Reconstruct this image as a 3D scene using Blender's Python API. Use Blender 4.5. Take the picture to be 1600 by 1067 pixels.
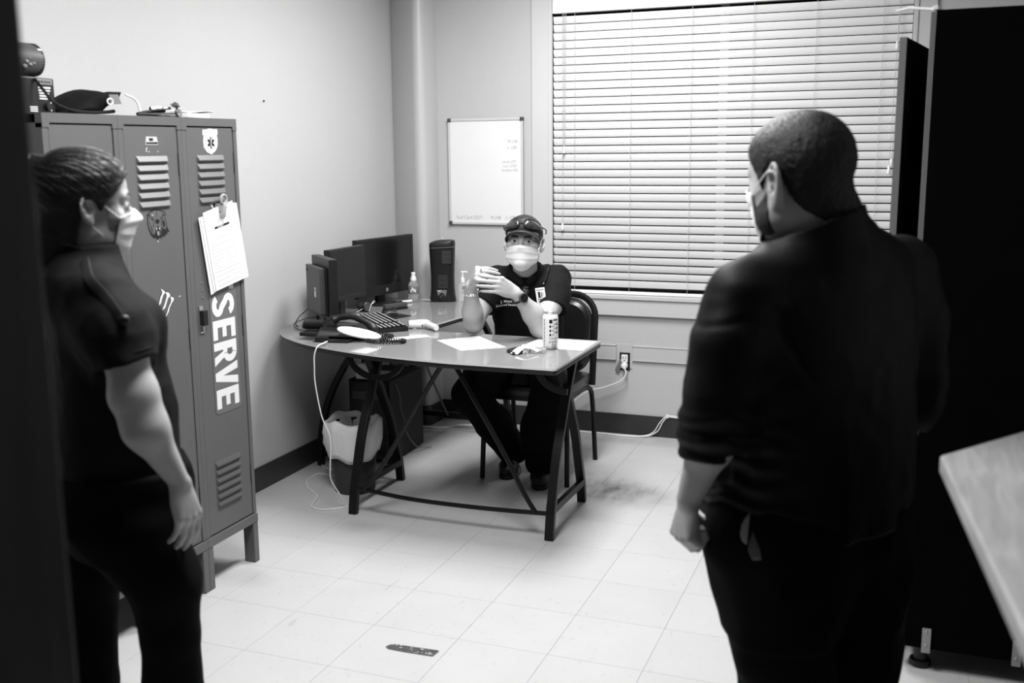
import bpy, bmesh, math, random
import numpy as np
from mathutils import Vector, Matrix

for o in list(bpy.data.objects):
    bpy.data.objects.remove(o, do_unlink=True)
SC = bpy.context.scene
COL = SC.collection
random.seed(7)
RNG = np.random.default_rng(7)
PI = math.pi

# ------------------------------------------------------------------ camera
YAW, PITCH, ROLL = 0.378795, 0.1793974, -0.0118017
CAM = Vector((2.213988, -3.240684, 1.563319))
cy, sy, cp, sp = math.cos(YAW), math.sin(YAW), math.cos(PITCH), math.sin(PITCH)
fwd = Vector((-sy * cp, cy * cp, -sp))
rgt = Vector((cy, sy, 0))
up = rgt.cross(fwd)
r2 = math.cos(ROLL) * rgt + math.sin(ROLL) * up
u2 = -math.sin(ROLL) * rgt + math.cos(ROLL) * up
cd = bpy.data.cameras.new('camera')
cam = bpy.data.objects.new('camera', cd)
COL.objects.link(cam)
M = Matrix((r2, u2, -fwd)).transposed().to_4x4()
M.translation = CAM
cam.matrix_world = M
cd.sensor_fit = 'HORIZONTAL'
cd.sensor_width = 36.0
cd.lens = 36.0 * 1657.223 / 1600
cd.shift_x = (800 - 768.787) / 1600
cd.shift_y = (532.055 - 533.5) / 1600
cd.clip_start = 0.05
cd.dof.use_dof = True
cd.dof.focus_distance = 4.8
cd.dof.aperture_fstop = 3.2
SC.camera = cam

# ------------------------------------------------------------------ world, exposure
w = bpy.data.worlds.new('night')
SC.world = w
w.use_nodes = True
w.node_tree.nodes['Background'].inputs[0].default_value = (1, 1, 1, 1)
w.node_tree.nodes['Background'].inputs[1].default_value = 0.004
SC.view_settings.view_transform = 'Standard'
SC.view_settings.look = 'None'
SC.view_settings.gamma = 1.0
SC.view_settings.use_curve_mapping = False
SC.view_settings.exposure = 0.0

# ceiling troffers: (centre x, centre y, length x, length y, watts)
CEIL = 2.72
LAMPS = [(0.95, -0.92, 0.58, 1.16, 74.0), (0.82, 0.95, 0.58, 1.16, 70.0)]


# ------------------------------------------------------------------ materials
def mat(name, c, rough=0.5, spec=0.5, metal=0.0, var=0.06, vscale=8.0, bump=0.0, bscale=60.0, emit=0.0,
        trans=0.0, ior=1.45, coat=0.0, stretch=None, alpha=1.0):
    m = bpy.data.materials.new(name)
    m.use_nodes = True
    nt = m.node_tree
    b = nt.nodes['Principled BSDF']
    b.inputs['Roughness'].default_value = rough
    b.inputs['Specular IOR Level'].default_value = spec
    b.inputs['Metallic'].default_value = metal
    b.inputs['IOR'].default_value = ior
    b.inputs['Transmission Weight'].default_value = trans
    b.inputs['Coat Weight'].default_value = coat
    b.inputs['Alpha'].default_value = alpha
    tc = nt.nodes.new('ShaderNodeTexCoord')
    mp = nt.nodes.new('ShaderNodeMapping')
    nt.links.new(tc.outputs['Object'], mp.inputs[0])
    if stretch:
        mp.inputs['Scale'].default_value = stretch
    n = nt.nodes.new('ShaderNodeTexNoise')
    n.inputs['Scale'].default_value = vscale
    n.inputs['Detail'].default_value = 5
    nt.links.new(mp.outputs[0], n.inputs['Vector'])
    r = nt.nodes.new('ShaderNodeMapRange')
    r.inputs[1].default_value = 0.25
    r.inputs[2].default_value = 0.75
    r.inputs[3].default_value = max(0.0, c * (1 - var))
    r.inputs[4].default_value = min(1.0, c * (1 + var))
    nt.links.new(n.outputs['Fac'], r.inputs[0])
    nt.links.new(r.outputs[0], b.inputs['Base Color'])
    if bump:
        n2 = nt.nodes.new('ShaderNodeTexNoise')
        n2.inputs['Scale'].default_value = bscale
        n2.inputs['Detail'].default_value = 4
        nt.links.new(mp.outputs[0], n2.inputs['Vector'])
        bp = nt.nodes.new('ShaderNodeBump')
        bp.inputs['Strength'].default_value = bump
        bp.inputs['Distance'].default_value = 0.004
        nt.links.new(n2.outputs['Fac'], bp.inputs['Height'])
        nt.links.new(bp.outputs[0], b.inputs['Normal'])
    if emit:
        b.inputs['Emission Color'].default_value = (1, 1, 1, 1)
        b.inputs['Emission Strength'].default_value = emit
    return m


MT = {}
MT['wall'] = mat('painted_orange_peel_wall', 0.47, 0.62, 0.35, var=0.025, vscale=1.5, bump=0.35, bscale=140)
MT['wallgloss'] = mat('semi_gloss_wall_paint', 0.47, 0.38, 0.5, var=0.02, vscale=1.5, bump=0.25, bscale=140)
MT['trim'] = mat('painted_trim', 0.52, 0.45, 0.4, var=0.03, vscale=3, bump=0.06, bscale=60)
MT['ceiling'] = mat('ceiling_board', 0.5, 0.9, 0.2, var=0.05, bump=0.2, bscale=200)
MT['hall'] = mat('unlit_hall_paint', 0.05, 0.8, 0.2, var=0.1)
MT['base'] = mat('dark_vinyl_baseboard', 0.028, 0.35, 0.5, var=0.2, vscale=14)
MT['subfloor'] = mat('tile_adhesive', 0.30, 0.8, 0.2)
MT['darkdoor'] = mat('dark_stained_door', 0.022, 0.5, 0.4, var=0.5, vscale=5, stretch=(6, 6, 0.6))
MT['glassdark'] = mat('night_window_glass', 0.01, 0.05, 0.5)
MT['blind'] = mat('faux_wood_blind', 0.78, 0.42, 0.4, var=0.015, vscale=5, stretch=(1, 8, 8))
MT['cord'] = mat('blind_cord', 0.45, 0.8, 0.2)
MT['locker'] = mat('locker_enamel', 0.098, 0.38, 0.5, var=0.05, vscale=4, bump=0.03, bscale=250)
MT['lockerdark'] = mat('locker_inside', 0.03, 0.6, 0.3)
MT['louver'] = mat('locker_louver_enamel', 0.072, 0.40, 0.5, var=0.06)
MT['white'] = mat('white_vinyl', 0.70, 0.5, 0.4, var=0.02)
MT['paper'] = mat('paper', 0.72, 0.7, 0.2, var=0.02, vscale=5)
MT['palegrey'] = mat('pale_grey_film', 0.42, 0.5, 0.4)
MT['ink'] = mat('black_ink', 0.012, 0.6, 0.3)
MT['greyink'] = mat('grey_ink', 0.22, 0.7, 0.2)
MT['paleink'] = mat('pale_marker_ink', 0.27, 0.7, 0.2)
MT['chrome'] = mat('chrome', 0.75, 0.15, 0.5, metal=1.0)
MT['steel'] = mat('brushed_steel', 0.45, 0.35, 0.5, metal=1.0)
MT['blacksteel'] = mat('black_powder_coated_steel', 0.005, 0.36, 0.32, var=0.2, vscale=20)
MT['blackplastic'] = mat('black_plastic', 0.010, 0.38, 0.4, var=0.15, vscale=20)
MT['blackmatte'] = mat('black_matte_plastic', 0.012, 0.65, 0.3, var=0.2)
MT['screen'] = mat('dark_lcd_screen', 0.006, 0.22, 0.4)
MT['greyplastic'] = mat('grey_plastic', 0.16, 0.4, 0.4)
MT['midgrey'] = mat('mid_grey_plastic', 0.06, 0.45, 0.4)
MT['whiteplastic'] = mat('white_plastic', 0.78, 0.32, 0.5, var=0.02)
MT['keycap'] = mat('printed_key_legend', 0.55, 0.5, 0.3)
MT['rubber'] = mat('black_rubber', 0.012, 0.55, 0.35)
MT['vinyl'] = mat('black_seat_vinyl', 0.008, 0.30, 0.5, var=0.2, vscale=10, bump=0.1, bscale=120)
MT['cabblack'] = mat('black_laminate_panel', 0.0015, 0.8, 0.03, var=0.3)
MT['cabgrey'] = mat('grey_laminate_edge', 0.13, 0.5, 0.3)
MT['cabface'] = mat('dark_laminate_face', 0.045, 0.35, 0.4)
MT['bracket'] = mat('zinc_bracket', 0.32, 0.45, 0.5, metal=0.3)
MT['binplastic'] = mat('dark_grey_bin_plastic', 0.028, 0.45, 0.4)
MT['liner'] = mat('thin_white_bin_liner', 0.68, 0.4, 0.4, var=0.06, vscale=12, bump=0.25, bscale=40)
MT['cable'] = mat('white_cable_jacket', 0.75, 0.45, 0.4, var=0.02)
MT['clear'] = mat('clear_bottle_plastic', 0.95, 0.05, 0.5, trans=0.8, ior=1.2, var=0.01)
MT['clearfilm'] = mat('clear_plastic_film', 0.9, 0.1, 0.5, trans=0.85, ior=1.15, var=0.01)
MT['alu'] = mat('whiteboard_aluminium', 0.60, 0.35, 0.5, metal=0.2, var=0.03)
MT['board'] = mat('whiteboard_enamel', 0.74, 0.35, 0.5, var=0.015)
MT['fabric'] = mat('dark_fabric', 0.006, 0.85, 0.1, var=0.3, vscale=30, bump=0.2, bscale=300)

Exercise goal
Your task is to return the lines above, from the first one up to and including the line containing "PI = math.pi", minus any pictures.

Exercise response
Reconstruct this image as a 3D scene using Blender's Python API. Use Blender 4.5. Take the picture to be 1600 by 1067 pixels.
import bpy, bmesh, math, random
import numpy as np
from mathutils import Vector, Matrix

for o in list(bpy.data.objects):
    bpy.data.objects.remove(o, do_unlink=True)
SC = bpy.context.scene
COL = SC.collection
random.seed(7)
RNG = np.random.default_rng(7)
PI = math.pi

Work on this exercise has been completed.